#### Goal:
Could you give the data below again, exactly and completely?

#### Source excerpt:
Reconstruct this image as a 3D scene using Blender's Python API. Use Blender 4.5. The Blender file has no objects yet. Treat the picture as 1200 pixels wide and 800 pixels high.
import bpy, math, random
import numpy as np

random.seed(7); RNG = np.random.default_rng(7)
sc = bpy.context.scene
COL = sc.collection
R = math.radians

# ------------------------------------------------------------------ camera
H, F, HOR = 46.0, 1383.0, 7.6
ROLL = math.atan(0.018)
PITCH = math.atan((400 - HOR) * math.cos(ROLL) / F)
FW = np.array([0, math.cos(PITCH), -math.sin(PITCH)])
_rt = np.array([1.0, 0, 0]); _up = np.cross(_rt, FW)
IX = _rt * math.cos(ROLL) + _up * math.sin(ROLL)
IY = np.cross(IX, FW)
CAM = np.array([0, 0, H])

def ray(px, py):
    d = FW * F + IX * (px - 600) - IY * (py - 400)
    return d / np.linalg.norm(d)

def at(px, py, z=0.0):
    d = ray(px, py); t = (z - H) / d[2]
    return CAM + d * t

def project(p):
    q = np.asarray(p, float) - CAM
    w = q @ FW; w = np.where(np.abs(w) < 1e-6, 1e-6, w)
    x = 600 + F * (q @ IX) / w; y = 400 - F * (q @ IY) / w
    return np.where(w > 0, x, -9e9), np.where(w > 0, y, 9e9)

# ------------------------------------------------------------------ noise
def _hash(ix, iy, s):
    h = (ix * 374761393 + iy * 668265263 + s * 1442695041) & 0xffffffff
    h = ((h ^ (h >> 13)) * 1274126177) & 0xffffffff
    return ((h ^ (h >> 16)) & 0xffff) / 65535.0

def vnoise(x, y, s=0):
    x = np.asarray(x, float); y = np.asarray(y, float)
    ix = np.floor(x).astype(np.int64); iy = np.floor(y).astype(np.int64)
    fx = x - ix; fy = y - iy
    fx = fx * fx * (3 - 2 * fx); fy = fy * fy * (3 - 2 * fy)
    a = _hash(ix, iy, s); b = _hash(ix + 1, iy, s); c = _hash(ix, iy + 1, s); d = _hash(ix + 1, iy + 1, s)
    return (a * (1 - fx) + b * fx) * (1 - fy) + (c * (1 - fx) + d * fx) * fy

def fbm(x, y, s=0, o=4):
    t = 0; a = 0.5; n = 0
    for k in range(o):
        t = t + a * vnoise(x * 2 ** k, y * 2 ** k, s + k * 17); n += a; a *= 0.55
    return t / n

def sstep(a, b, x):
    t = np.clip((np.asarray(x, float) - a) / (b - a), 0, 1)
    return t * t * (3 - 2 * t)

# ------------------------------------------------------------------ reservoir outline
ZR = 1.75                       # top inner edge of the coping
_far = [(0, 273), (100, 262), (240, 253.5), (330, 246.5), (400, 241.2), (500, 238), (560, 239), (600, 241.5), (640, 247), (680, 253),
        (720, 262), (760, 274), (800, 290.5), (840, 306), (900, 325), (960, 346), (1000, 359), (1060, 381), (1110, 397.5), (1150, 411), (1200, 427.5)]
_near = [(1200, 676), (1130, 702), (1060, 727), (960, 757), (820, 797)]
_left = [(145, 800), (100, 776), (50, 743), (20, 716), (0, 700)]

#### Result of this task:
Reconstruct this image as a 3D scene using Blender's Python API. Use Blender 4.5. The Blender file has no objects yet. Treat the picture as 1200 pixels wide and 800 pixels high.
import bpy, math, random
import numpy as np

random.seed(7); RNG = np.random.default_rng(7)
sc = bpy.context.scene
COL = sc.collection
R = math.radians

# ------------------------------------------------------------------ camera
H, F, HOR = 46.0, 1383.0, 7.6
ROLL = math.atan(0.018)
PITCH = math.atan((400 - HOR) * math.cos(ROLL) / F)
FW = np.array([0, math.cos(PITCH), -math.sin(PITCH)])
_rt = np.array([1.0, 0, 0]); _up = np.cross(_rt, FW)
IX = _rt * math.cos(ROLL) + _up * math.sin(ROLL)
IY = np.cross(IX, FW)
CAM = np.array([0, 0, H])

def ray(px, py):
    d = FW * F + IX * (px - 600) - IY * (py - 400)
    return d / np.linalg.norm(d)

def at(px, py, z=0.0):
    d = ray(px, py); t = (z - H) / d[2]
    return CAM + d * t

def project(p):
    q = np.asarray(p, float) - CAM
    w = q @ FW; w = np.where(np.abs(w) < 1e-6, 1e-6, w)
    x = 600 + F * (q @ IX) / w; y = 400 - F * (q @ IY) / w
    return np.where(w > 0, x, -9e9), np.where(w > 0, y, 9e9)

# ------------------------------------------------------------------ noise
def _hash(ix, iy, s):
    h = (ix * 374761393 + iy * 668265263 + s * 1442695041) & 0xffffffff
    h = ((h ^ (h >> 13)) * 1274126177) & 0xffffffff
    return ((h ^ (h >> 16)) & 0xffff) / 65535.0

def vnoise(x, y, s=0):
    x = np.asarray(x, float); y = np.asarray(y, float)
    ix = np.floor(x).astype(np.int64); iy = np.floor(y).astype(np.int64)
    fx = x - ix; fy = y - iy
    fx = fx * fx * (3 - 2 * fx); fy = fy * fy * (3 - 2 * fy)
    a = _hash(ix, iy, s); b = _hash(ix + 1, iy, s); c = _hash(ix, iy + 1, s); d = _hash(ix + 1, iy + 1, s)
    return (a * (1 - fx) + b * fx) * (1 - fy) + (c * (1 - fx) + d * fx) * fy

def fbm(x, y, s=0, o=4):
    t = 0; a = 0.5; n = 0
    for k in range(o):
        t = t + a * vnoise(x * 2 ** k, y * 2 ** k, s + k * 17); n += a; a *= 0.55
    return t / n

def sstep(a, b, x):
    t = np.clip((np.asarray(x, float) - a) / (b - a), 0, 1)
    return t * t * (3 - 2 * t)

# ------------------------------------------------------------------ reservoir outline
ZR = 1.75                       # top inner edge of the coping
_far = [(0, 273), (100, 262), (240, 253.5), (330, 246.5), (400, 241.2), (500, 238), (560, 239), (600, 241.5), (640, 247), (680, 253),
        (720, 262), (760, 274), (800, 290.5), (840, 306), (900, 325), (960, 346), (1000, 359), (1060, 381), (1110, 397.5), (1150, 411), (1200, 427.5)]
_near = [(1200, 676), (1130, 702), (1060, 727), (960, 757), (820, 797)]
_left = [(145, 800), (100, 776), (50, 743), (20, 716), (0, 700)]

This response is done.